Sunday, July 23, 2017

Movie Review: Dunkirk

Christopher Nolan depicts the great effort to evacuate British soldiers during the early part of World War II in his latest film. With Dunkirk surrounded, the soldiers try to flee on battleships but planes continue to drop bombs and sink them. The story plays out in three parts and three timelines, the first story "The Mole" plays out over a week on the beach, the second "The Sea" in one day, and "The Air" in one hour. The soldier Tommy (Fionn Whitehead) tries to escape the beach any way he can from carrying the sick to hiding in an abandoned craft. He teams up with a silent soldier Gibson (Aneurin Barnard) to carry a wounded man aboard a destroyer but then they are both ordered off the ship so hide below the dock. They hear Commander Bolton (Kenneth Branagh) and Colonel Winnant (James D'Arcy) discuss the situation on the beach. On a dock back in England, Mr. Dawson (Mark Rylance) and his son Peter (Tom Glynn-Carney) see the Royal Navy commandeering boats so they decide to set sail themselves to help the truth bringing along young George (Barry Keoghan).

In the air, Farrier (Tom Hardy) and Collins (Jack Lowden) fly towards the beach. Their greatest worry beyond the enemy planes is fuel, especially when Farrier's gauge breaks. The two pilots take down enemy planes with stunning scenes of air battle, probably the best part about watching the film in theaters. Back on the beach, Timothy and Gibson escape a sinking ship and help soldiers out of the water. They venture to another ship where they allowed on board and given tea and toast. Gibson does not go below deck but Timothy goes with Alex (Harry Styles) to eat the food. When a torpedo hits that ship, the men scramble to swim above the surface and Gibson saves their lives by opening the door so they can swim out. Mr. Dawson picks up a soldier (Cillian Murphy) shivering on a sunken U-Boat. The soldier desperately wants to not go back to the beach at Dunkirk having seen what happened.

The film keeps up a sense of tension almost entirely through these scenes of soldiers defying death with a powerful soundtrack from Hans Zimmer. Collins's plane is hit and he pilots it into the water as Farrier continues on to provide protection for the British Destroyers.
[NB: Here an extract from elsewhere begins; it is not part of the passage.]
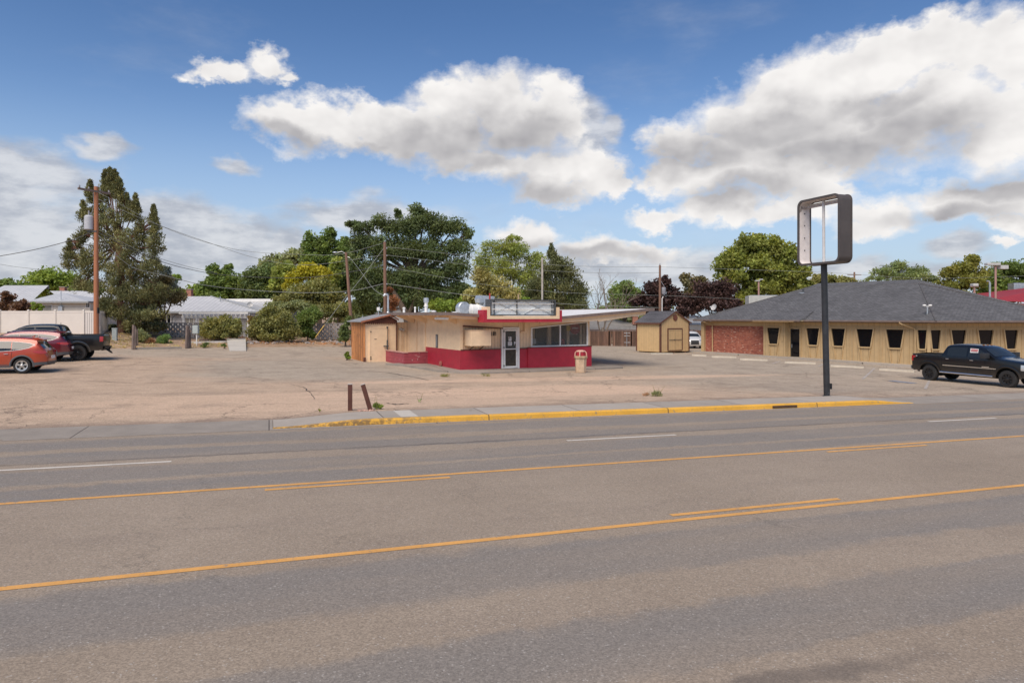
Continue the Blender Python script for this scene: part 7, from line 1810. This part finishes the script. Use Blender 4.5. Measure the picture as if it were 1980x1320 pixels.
# shrubs against the back edge of the lot
def shrub(lab, bu, Y, lobes, m, cl, nl, sz, cr, sd_, cat='shrub', name='shrub', **k): return tree(name, lab, bu, Y, lobes, m, cl, nl, sz, cr, sd_, trunk_r=.07, cat=cat, shell=.5, **k)
shrub('clipped olive hedge in front of the pergola of the grey house', 427, 54., [(405, 632, 20, 20), (430, 628, 26, 22), (455, 632, 18, 20), (428, 645, 42, 12), (397, 640, 14, 16)], G_OLIVE, 120, 70, .17, .45, 71, name='hedge')
shrub('big dark rounded shrub between the ramp and the alley', 528, 56., [(515, 625, 30, 26), (545, 618, 28, 24), (500, 640, 24, 20), (560, 635, 26, 24), (530, 648, 46, 14), (525, 602, 20, 12)], G_OLIVE, 200, 72, .18, .55, 72)
shrub('pale feathery shrub with whitish blossoms behind the dark rounded shrub', 560, 61., [(555, 595, 30, 12), (580, 590, 26, 12), (530, 592, 18, 10), (600, 605, 30, 14)], G_GREY, 90, 60, .18, .5, 73)
shrub('tall leafy shrub with yellow-green shoots left of the pierced wall', 595, 59., [(590, 620, 18, 24), (605, 610, 20, 20), (588, 640, 16, 16), (603, 645, 10, 12)], G_MID, 90, 70, .18, .45, 74)
shrub('sprawling olive shrub hanging over the pierced wall', 640, 64., [(630, 600, 30, 12), (655, 598, 24, 16), (615, 605, 20, 14), (670, 610, 14, 16)], G_OLIVE, 110, 66, .19, .5, 75)
shrub('small dark juniper shrub against the leaning brown pole', 668, 55., [(668, 640, 12, 20), (674, 620, 8, 12), (664, 655, 12, 8)], G_DARK, 46, 60, .16, .35, 76)
shrub('narrow brownish shrub beside the white pergola post', 486, 57., [(487, 620, 8, 18), (490, 640, 8, 14)], leafmat('brown_olive_leaf', (.14, .11, .04)), 22, 56, .17, .35, 77)
shrub('grey-green sagebrush clump right of the left timber posts', 275, 50.5, [(272, 645, 12, 12), (280, 652, 12, 10), (268, 655, 12, 8)], G_GREY, 40, 70, .16, .3, 78, shape='needle')
shrub('bright green tumbleweed clump in the middle of the weedy bank', 317, 51., [(317, 655, 13, 11), (312, 662, 14, 6), (322, 661, 14, 6)], leafmat('weed_green_leaf', (.10, .16, .05)), 40, 70, .13, .3, 79, shape='needle')
shrub('dry rusty weeds between the two green clumps', 294, 50.5, [(292, 658, 9, 7), (285, 662, 10, 5)], leafmat('rusty_leaf', (.2, .12, .06)), 18, 60, .12, .25, 80, shape='needle')
shrub('small green weed by the left end of the white edging', 394, 50., [(394, 667, 9, 3.5), (400, 665, 6, 3)], G_MID, 10, 60, .10, .18, 81, shape='needle', name='weed', cat='weed')
shrub('small green weed just left of the concrete ramp', 434, 50., [(434, 667, 7, 3.5)], G_MID, 8, 60, .10, .18, 82, shape='needle', name='weed', cat='weed')
shrub('leafy weed growing at the corner of the orange boards', 671, 44., [(671, 686, 5.5, 7), (673, 691, 6, 4)], G_LIME, 14, 50, .12, .18, 83, name='weed', cat='weed')
def weed(u, v, lab, r, h, m, n, sd_, sz=.07, stalks=3):
    p = at(u, v); o = empty('weed', p, 0, lab, 'weed'); rn = random.Random(sd_)
    leaves('foliage', [(rn.uniform(-r, r)*.7, rn.uniform(-r, r)*.6, h*.45*rn.random()+.03) for _ in range(n)], [r*.45]*n, 34, sz, m, o, sd_, 'needle', .8)
    mb = MB()
    for k in range(stalks): a = rn.uniform(-r, r); mb.tube([(a*.3, 0, 0), (a*.8, rn.uniform(-.05, .05), h*.6), (a*1.5, rn.uniform(-.1, .1), h*(1.1+rn.random()*.5))], [.008, .006, .004], 4)
    mb.build('stalks', m_weedstalk, o); return o
m_weedstalk = mat('dry_stalk', (.30, .24, .12), .8, .1, 5)
weed(730, 791, 'green weed beside the leaning stub post', .17, .28, G_LIME, 12, 91)
weed(1270, 766, 'grey-green weed alone on the sandy patch of the lot', .24, .30, G_GREY, 14, 92, .07, 5)
weed(1249, 765, 'dried brown weed left of the grey-green one', .14, .16, leafmat('dry_brown_leaf', (.26, .19, .12)), 6, 93)
weed(811, 778, 'wispy pale dry weed behind the sidewalk', .08, .22, leafmat('straw_leaf', (.38, .32, .2)), 3, 94, .05)
weed(910, 802, 'tiny yellowish weed in the curb joint', .07, .14, G_LIGHT, 4, 95, .05, 2)
weed(618, 796, 'tiny green weed at the left end of the sidewalk', .06, .10, G_LIGHT, 3, 96, .05, 2)
weed(860, 728, 'low green weeds at the apron corner', .3, .10, G_OLIVE, 9, 97, .07, 0)
weed(940, 727, 'sparse grass tuft along the apron edge', .3, .08, G_OLIVE, 6, 98, .06, 0)
# dry weeds scattered along the bank: nobody could count them
def grassband(name, poly_uv, n, m, sz, seed, h=.12):
    rn = random.Random(seed); C = []
    for _ in range(n):
        u = rn.uniform(poly_uv[0], poly_uv[1]); v = rn.uniform(poly_uv[2], poly_uv[3]); p = at(u, v); C.append((p.x, p.y, p.z+h*.3))
    o = leaves(name, C, [rn.uniform(.12, .32) for _ in C], 22, sz, m, None, seed, 'needle', .4); o['kind'] = 'stuff'; return o
grassband('dry_grass', (205, 480, 645, 672), 190, leafmat('dry_grass_blade', (.36, .24, .11)), .12, 101)
grassband('dry_grass', (480, 680, 657, 666), 120, leafmat('brown_grass_blade', (.26, .17, .09)), .12, 102)
shrub('dense olive scrub at the foot of the juniper trunk', 250, 54.5, [(250, 632, 22, 12), (300, 632, 26, 12), (215, 634, 14, 8)], leafmat('scrub_leaf', (.10, .105, .05)), 70, 60, .18, .45, 84)
grassband('dry_grass', (395, 480, 650, 660), 60, leafmat('rusty_grass_blade', (.15, .08, .05)), .14, 103, .2)
# far-off wood closing the horizon
rn = random.Random(3); C = []; RR = []
for i in range(420):
    X_ = rn.uniform(-150, 190); Y_ = rn.uniform(128, 150); C.append((X_, Y_, G(X_, Y_)+rn.uniform(0, 4.2)+1.2*math.sin(X_*.11))); RR.append(rn.uniform(1.6, 2.8))
fw = leaves('far_woodland', C, RR, 60, 1.1, leafmat('far_leaf', (.085, .105, .045)), None, 104, 'broad', .9); fw['kind'] = 'stuff'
As the men on the beach watch the bodies float in with the tide, they seek a new way off the beach and find a trawler that is stuck on the shore. As they wait for the tide to come in, they must risk the fire from the enemy and Alex's accusals of Gibson as a German spy. As bullet holes fill the hull, the water rushes in but any soldier that tries to plug it gets shot. The soldier aboard Mr. Dawson's boat grows angry as their course stays set towards Dunkirk. He fights Mr. Dawson for the wheel but knocks George below deck. George hits his head and goes blind as Peter tries to help him. 

Collins is unable to open his cockpit to get out of his sinking plane and the water steadily rises. Mr. Dawson has seen the plane go down and heads towards it, suspecting that the pilot may still be alive. Timothy and the other soldiers find themselves floating on a sinking ship and abandon it only to swim towards a destroyer that is hit by bombs. Farrier takes down another plane but his fuel reserves finally give out, sending him coasting through the air. The sea water is covered in oil as Mr. Dawson and Peter load men aboard their ship, trying to fit as many as possible. Timothy dives underwater to try and flee the fire. All three stories converge as Peter rescues Timothy from the water and Farrier manages one last turn to take out a German bomber. The film ends with the empowering words of Winston Churchill about never surrendering.

Dunkirk offers a look at the massive scale of the military evacuation during the advance of German troops, a possible turning point in World War II. From the great shots of the soldiers lined up on the beach to the sinking destroyers and the swooping planes, Christopher Nolan makes a film that is grand in size and epic despite the very close nature of the story. While only depicting one event and for one part only an hour, a sense of the war can be taken that is both horrifying and inspiring. The will to survive is strong in humans and when all the odds are against them, they will still struggle to find a way and even help each other during a sense of great danger. I enjoyed the film and appreciate Nolan's filmmaking with all of the great topics he takes on.